Each Director shall have one vote upon any matter coming before the Board for official action, and, except as otherwise provided in these Articles or NFA's Bylaws, the affirmative vote of a majority of the Directors present and voting at a meeting of the Board shall be NFA's official act if a quorum is present. A quorum of the Board shall consist of one-half of the Directors, except where NFA Bylaws specify a lesser number in emergency situations.

Section 6: Establishment of Major Plans and Priorities.

The Board shall establish for observance by the Executive Committee (See Article VIII) and NFA staff major plans and priorities, including those regarding the commitment and expenditure of NFA funds.

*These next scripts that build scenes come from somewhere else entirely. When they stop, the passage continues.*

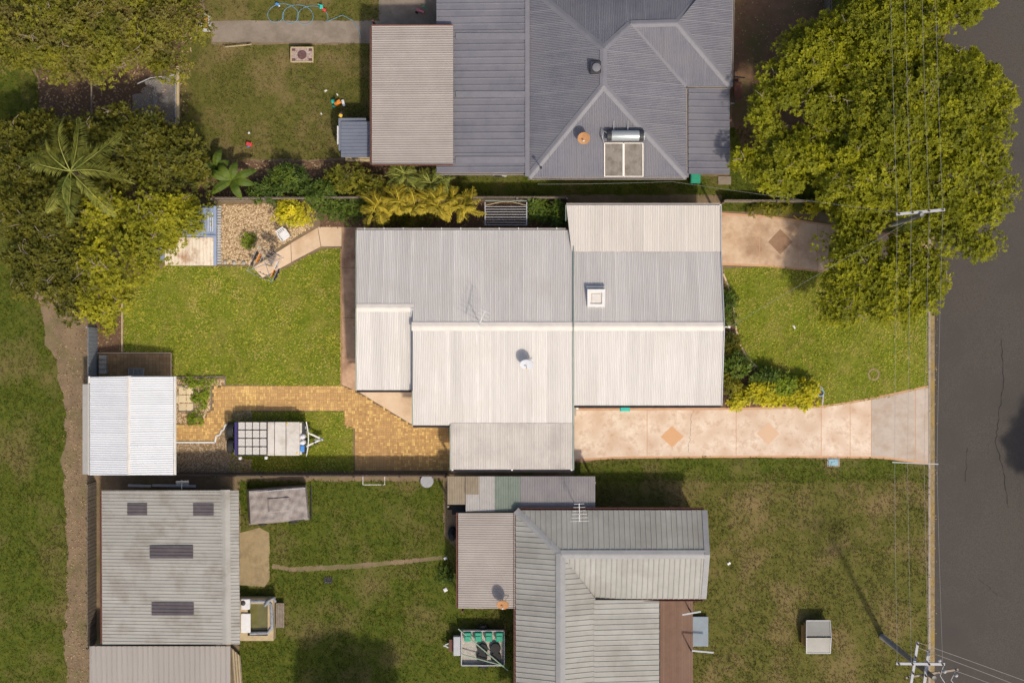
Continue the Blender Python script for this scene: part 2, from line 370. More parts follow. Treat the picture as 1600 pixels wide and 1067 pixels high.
# ------------------------------------------------------------------ ground, lawns, roads
mb = MB(); mb.face([(-300, -300, -0.35), (300, -300, -0.35), (300, 300, -0.35), (-300, 300, -0.35)])
struct(mb, 'ground', M['dirt'], 'bare earth reaching to the horizon')
KX = W(1450, 0).x            # back of the kerb
mb = MB(); mb.solid([(-120, -80, -0.34), (KX, -80, -0.34), (KX, 80, -0.34), (-120, 80, -0.34)], [(-120, -80, 0), (KX, -80, 0), (KX, 80, 0), (-120, 80, 0)])
struct(mb, 'terrain', M['dirt'], 'bare brown earth of the house lots')
RX0, RX1 = W(1461, 0).x, W(1700, 0).x
mb = MB(); mb.solid([(RX0, -80, -0.34), (RX1, -80, -0.34), (RX1, 80, -0.34), (RX0, 80, -0.34)], [(RX0, -80, -0.125), (RX1, -80, -0.125), (RX1, 80, -0.125), (RX0, 80, -0.125)])
road = struct(mb, 'road', M['asphalt'], 'dark grey asphalt street along the right side')
mb = MB(); mb.prism([(RX1 + .5, -80), (120, -80), (120, 80), (RX1 + .5, 80)], -0.34, 0.0)
struct(mb, 'far_verge', M['lawn_dry_darkened'], 'grass verge on the far side of the street')

def crack(pts, w=.03):
    mb = MB(); q = []
    for (x, y), (x2, y2) in zip(pts, pts[1:]):
        for t in np.linspace(0, 1, 9)[:-1]: q.append((x + (x2 - x) * t + random.uniform(-1.6, 1.6), y + (y2 - y) * t))
    for a, b in zip(q, q[1:]):
        A, B = W(*a, -.121), W(*b, -.121); k = w * random.uniform(.4, 1.2)
        mb.face([A - Vector((k, 0, 0)), A + Vector((k, 0, 0)), B + Vector((k, 0, 0)), B - Vector((k, 0, 0))])
    build(mb, 'crack', mat('bitumen_crack', (.022, .02, .018), (.03, .027, .025), 6), road)
crack([(1565, 530), (1569, 600), (1560, 650), (1556, 690), (1570, 745), (1576, 800)])
crack([(1512, 700), (1508, 760)], .02); crack([(1530, 905), (1560, 930), (1590, 935)], .02)

PATCH = {}
def patch(name, poly, z, m, label, wob=0.0, kind='structure'):
    if wob: poly = wobble(poly, wob)
    PATCH[label] = poly
    mb = MB(); mb.prism([W(x, y) for x, y in poly], z - 0.003, z)
    o = build(mb, name, m); o['kind'] = kind; o['label'] = label
    return poly

park = patch('park_lawn', [(-120, -60), (45, -60), (50, 90), (62, 180), (30, 300), (45, 420), (70, 520), (100, 620), (98, 760), (106, 860), (100, 960), (104, 1140), (-120, 1140)], 0.006, M['lawn_lush_darkened'], 'green park grass along the left edge', 5)
patch('dirt_track', [(72, 470), (140, 480), (146, 750), (146, 1140), (98, 1140), (104, 960), (100, 860), (96, 760), (98, 620)], 0.003, M['dirt'], 'bare dirt strip between the park grass and the sheds', 4)
rear = patch('rear_lawn', [(193, 440), (262, 416), (395, 417), (412, 437), (503, 389), (532, 389), (532, 603), (353, 601), (353, 588), (270, 588), (268, 551), (193, 549)], 0.007, M['lawn'], 'bright green back lawn of the house', 0.8)
trl = patch('trailer_lawn', [(360, 643), (537, 643), (539, 666), (552, 667), (552, 736), (360, 736)], 0.007, M['lawn'], 'grass patch under the camper trailer', 0.8)
front = patch('front_lawn', [(1131, 420), (1200, 417), (1290, 426), (1380, 434), (1449, 436), (1449, 605), (1372, 622), (1330, 629), (1284, 637), (1284, 606), (1262, 592), (1200, 585), (1180, 575), (1160, 553), (1150, 515), (1143, 470), (1133, 445)], 0.007, M['lawn'], 'bright green front lawn beside the street', 0.8)
strip = patch('verge_lawn', [(899, 722), (960, 717), (1200, 715), (1380, 718), (1449, 726), (1449, 752), (899, 752)], 0.007, M['lawn_lush_darkened'], 'narrow grass strip below the lower driveway', 2.5)
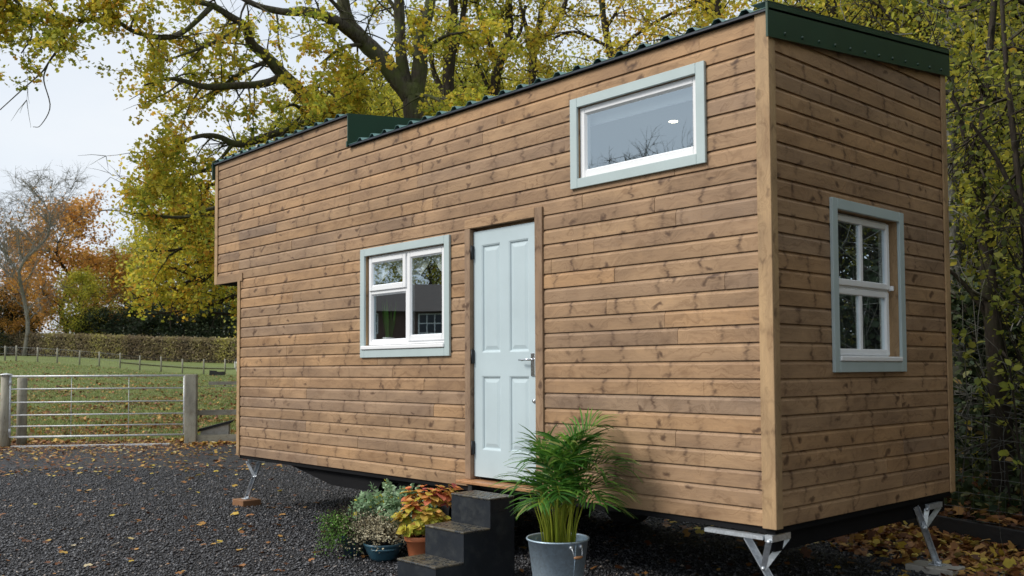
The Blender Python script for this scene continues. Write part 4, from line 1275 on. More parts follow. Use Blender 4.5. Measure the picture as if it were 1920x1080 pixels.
t.bar((p[0]+.25, p[1]+.2, p[2]+.12), (p[0]+.65, p[1]+.6, p[2]+.12), .28, .22)
meta(t.build('water_trough', M_RUBBER), 'small black trough lying on the far grass by the paddock fence', 'trough')
def pony():
    # a black and white pony, mostly behind the tiny house: only its rump and hind legs show
    p = at_ground(449, 60); Rv = np.array([cos(YAW), sin(YAW), 0]); Fv = np.array([-sin(YAW), cos(YAW), 0])
    def q(a_, z, f=0.): return tuple(p+Rv*a_+Fv*f+np.array([0, 0, z]))
    V = []; E = []; Rd = []
    def chain(pts, start=None):
        prev = start
        for (c_, r_) in pts:
            V.append(c_); Rd.append(r_); i = len(V)-1
            if prev is not None: E.append((prev, i))
            prev = i
        return prev
    chain([(q(0, .95), .27), (q(.35, .93), .29), (q(.7, .92), .29), (q(1.0, .95), .25), (q(1.2, 1.12), .17), (q(1.42, 1.3), .12), (q(1.6, 1.32), .10), (q(1.82, 1.16), .07)])
    for f in (-.12, .12):
        chain([(q(-.06, .78, f), .15), (q(-.02, .62, f), .10), (q(-.14, .42, f), .06), (q(-.10, .16, f), .045), (q(-.08, .03, f), .06)], 0)
        chain([(q(.95, .72, f), .11), (q(.97, .42, f), .06), (q(.96, .16, f), .045), (q(.98, .03, f), .06)], 3)
    chain([(q(-.2, 1.0), .06), (q(-.28, .8), .06), (q(-.28, .5), .05), (q(-.26, .35), .02)], 0)
    me = bpy.data.meshes.new('pony'); me.from_pydata([tuple(map(float, v)) for v in V], E, [])
    o = bpy.data.objects.new('pony', me); COL.objects.link(o)
    sk = o.modifiers.new('s', 'SKIN'); sv = me.skin_vertices[0].data
    for i, r_ in enumerate(Rd): sv[i].radius = (r_, r_)
    sv[0].use_root = True
    ss = o.modifiers.new('d', 'SUBSURF'); ss.levels = 1; ss.render_levels = 2
    m, t_, oo = newmat('piebald_coat'); g = NT(t_); c = g.n('ShaderNodeTexCoord').outputs['Object']
    n = g.noise(c, 2.4, 2); g.pri(oo, g.ramp(n, [(.49, (.02, .02, .022)), (.52, (.75, .74, .72))]), .8)
    me.materials.append(m)
    meta(o, 'black and white pony half hidden behind the far end of the tiny house', 'pony')
pony()

def hedge():
    r = np.random.default_rng(21)
    a = at_ground(-120, 92); b2 = at_ground(560, 80)
    t = thing('hedge', a, 'long clipped brown green hedge crossing the far field', 'hedge')
    n = 26000; s = r.random(n); top = 1.95
    q = a+(b2-a)*s[:, None]; q[:, 2] = ground_z(q[:, 0], q[:, 1])
    Fv = np.array([-sin(YAW), cos(YAW), 0])
    f = r.choice([0, 1, 2], n, p=[.6, .3, .1]); dep = np.where(f == 0, r.normal(-.45, .08, n), r.uniform(-.5, .5, n))
    z = np.where(f == 1, top+np.abs(r.normal(0, .10, n))-.03, r.uniform(0, top, n)**1.0)
    c = q+Fv*dep[:, None]+np.array([0, 0, 1])*z[:, None]
    lo = np.sin(s*40)+np.sin(s*93+1)+np.sin(s*17); rn = np.clip(.42+.14*lo+r.normal(0, .2, n), 0, 1)
    poly_mesh('foliage', leaf_verts(c, .10+.10*r.random(n), LEAF5, .2, None, r), 5, M_HEDGE, t, rn)
    m_ = MB(); P = [a+(b2-a)*k/20 for k in range(21)]
    for u, v in zip(P, P[1:]):
        m_.bar((u[0], u[1], float(ground_z(u[0], u[1]))+.9), (v[0], v[1], float(ground_z(v[0], v[1]))+.9), .7, 1.8)
    m_.build('twigs', M_BARKDK, t)
hedge()

# ------------------------------------------------------------------ trees
def curve(P, n):
    """smooth resample of a polyline with Catmull-Rom"""
    P = np.asarray(P, float)
    if len(P) < 3: return np.array([P[0]+(P[-1]-P[0])*t for t in np.linspace(0, 1, n)])
    Q = np.vstack([2*P[0]-P[1], P, 2*P[-1]-P[-2]]); o = []
    m = len(P)-1
    for t in np.linspace(0, m-1e-6, n):
        i = int(t); f = t-i; a, b_, c, d = Q[i], Q[i+1], Q[i+2], Q[i+3]
        o.append(.5*((2*b_)+(c-a)*f+(2*a-5*b_+4*c-d)*f*f+(3*b_-a-3*c+d)*f**3))
    return np.array(o)
def twig(mb, p, d, L_, r0, r, n=4, sides=4, droop=-.05, wig=.25):
    P = [p]; q = p.copy(); dd = d.copy()
    for i in range(n):
        dd = unit(dd+r.normal(size=3)*wig*.5+np.array([0, 0, droop])); q = q+dd*L_/n; P.append(q)
    mb.tube(P, list(np.linspace(r0, r0*.3, n+1)), sides, cap=False)
    return np.array(P), dd
def limbs_tree(name, loc, label, limbs, r, leafm, barkm, group=None, sub=3.0, subl=1.2, nsub=5, leafn=12, lsize=.09, shape=LEAF5, spread=.16, bias=(.5, .2), dens=None, cat='tree', clear=.0):
    """limbs: list of (points, radii, leafy). Side shoots carry twigs, twigs carry leaves"""
    t = thing(name, loc, label, cat, group)
    tm = MB(); bm = MB(); C = []; CR = []
    done = []
    for li, (pts, rad, leafy) in enumerate(limbs):
        pts = np.array(pts, float)
        if done:
            A = np.vstack(done); dd_ = np.linalg.norm(A-pts[0], axis=1)
            if dd_.min() < 1.6: pts[0] = A[dd_.argmin()]
        n = max(6, len(pts)*4); P = curve(pts, n); rr_ = np.interp(np.linspace(0, 1, n), np.linspace(0, 1, len(rad)), rad)
        done.append(P)
        kx = 1+.04*np.sin(np.arange(n)*1.7)
        (tm if max(rad) > .09 else bm).tube(P, list(rr_*kx), 12 if max(rad) > .09 else 7)
        if leafy <= 0: continue
        seg = np.linalg.norm(np.diff(P, axis=0), axis=1); Lt = seg.sum(); cs_ = np.concatenate([[0], np.cumsum(seg)])
        cnt = int(Lt*sub*leafy)
        for k in range(cnt):
            s = Lt*(r.random()**.6); i = min(np.searchsorted(cs_, s), n-1); p = P[i]
            tan = unit(P[min(i+1, n-1)]-P[max(i-1, 0)])
            d = unit(r.normal(size=3)+tan*.5+np.array([0, 0, bias[0]*.3]))
            L_ = subl*r.uniform(.5, 1.25)
            if dens is not None and r.random() > dens(p+d*L_*.7): continue
            Q, dd = twig(bm, p, d, L_, min(rr_[i]*.5, .022), r, 5, 4, droop=-.06)
            for j in range(nsub):
                q = Q[r.integers(1, len(Q))]; d2 = unit(dd+r.normal(size=3)*.9)
                T, d3 = twig(bm, q, d2, subl*.38*r.uniform(.6, 1.2), .007, r, 2, 3, droop=-.1)
                if dens is not None and r.random() > dens(T[-1]): continue
                lc = r.normal()*.16+bias[1]
                w_ = r.random((leafn, 1)); base = T[0]*(1-w_)+T[-1]*w_
                C.append(base+r.normal(size=(leafn, 3))*spread); CR.append(np.full(leafn, lc))
    if tm.v: tm.build('trunk', barkm, t)
    bm.build('branches', barkm, t)
    if C:
        C = np.vstack(C); CR = np.clip(np.concatenate(CR)+r.normal(0, .14, len(C))+.3, 0, 1)
        if clear > 0:
            big = np.vstack([curve(p_, 40)[np.interp(np.linspace(0, 1, 40), np.linspace(0, 1, len(q_)), q_) > .045] for p_, q_, _ in limbs])
            kp = np.ones(len(C), bool)
            for b_ in range(0, len(C), 4000): kp[b_:b_+4000] = (np.linalg.norm(C[b_:b_+4000, None]-big[None], axis=2).min(1) > clear)
            C = C[kp]; CR = CR[kp]
        o = poly_mesh('crown', leaf_verts(C, lsize*(.45+1.1*r.random(len(C))), shape, .35, None, r), len(shape), leafm, t, CR)
    return t, (0 if not len(C) else len(C))

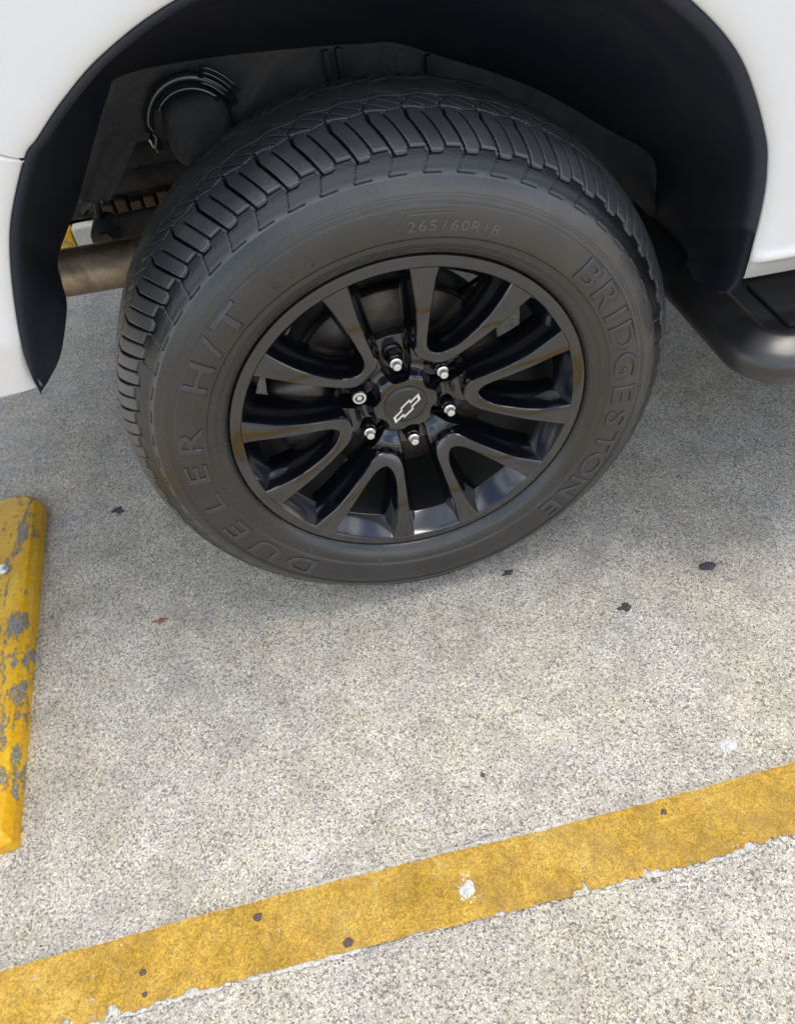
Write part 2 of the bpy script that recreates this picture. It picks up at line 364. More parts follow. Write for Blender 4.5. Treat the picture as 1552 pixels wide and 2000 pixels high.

Section 7: Chairman and Vice Chairman.

There shall be a Chairman and Vice Chairman of the Board. They shall serve for one-year terms and shall be elected by the Board at its regular annual meeting, by majority vote. The Chairman shall be elected from among the Directors in office and the Vice Chairman shall be elected from among Directors elected to serve on the Executive Committee.

Section 8: Vacancies.

A vacancy that occurs on the Board before the expiration of a Director's term or because additional Directors in existing or new Member categories are required shall be filled (for the unexpired term) by an eligible individual elected by majority vote of the remaining Directors who represent the category of Members in which the vacancy occurred, except that if the vacancy involves a representative of a Contract Market Member, that Contract Market Member shall designate the successor. In the event there are no Directors remaining who represent the category of Members in which the vacancy occurred, the vacancy shall be filled by an eligible individual elected by the Board.

      Section 9: Removal.

      In accordance with Section 141(j) of the General Corporation Law of the State of Delaware, notwithstanding anything to the contrary set forth in the other provisions of the General Corporation Law of the State of Delaware, including the other provisions of Section 141, Directors may be removed from office as follows:

        (a) Any Director representing a Contract Market Member described in Article VII and any FCM and LTM; SD and MSP; IB; or CPO and CTA Director may be removed by a majority of the Members eligible to elect the Director whenever, in their judgment, the best interests of NFA will be served thereby; or

        (b) Upon recommendation of the Executive Committee, any Director may be removed by two-thirds of the Directors present and voting at a duly convened meeting of the Board whenever, in their judgment, the best interests of NFA will be served thereby.

      Section 10: Director Qualifications.

      In addition to any other Director qualification set forth herein or in the Bylaws or any other policy of the Board or NFA, no Director who has been removed from office in accordance with Section 9 of Article VII hereof shall be qualified to be a Director at any time following such removal.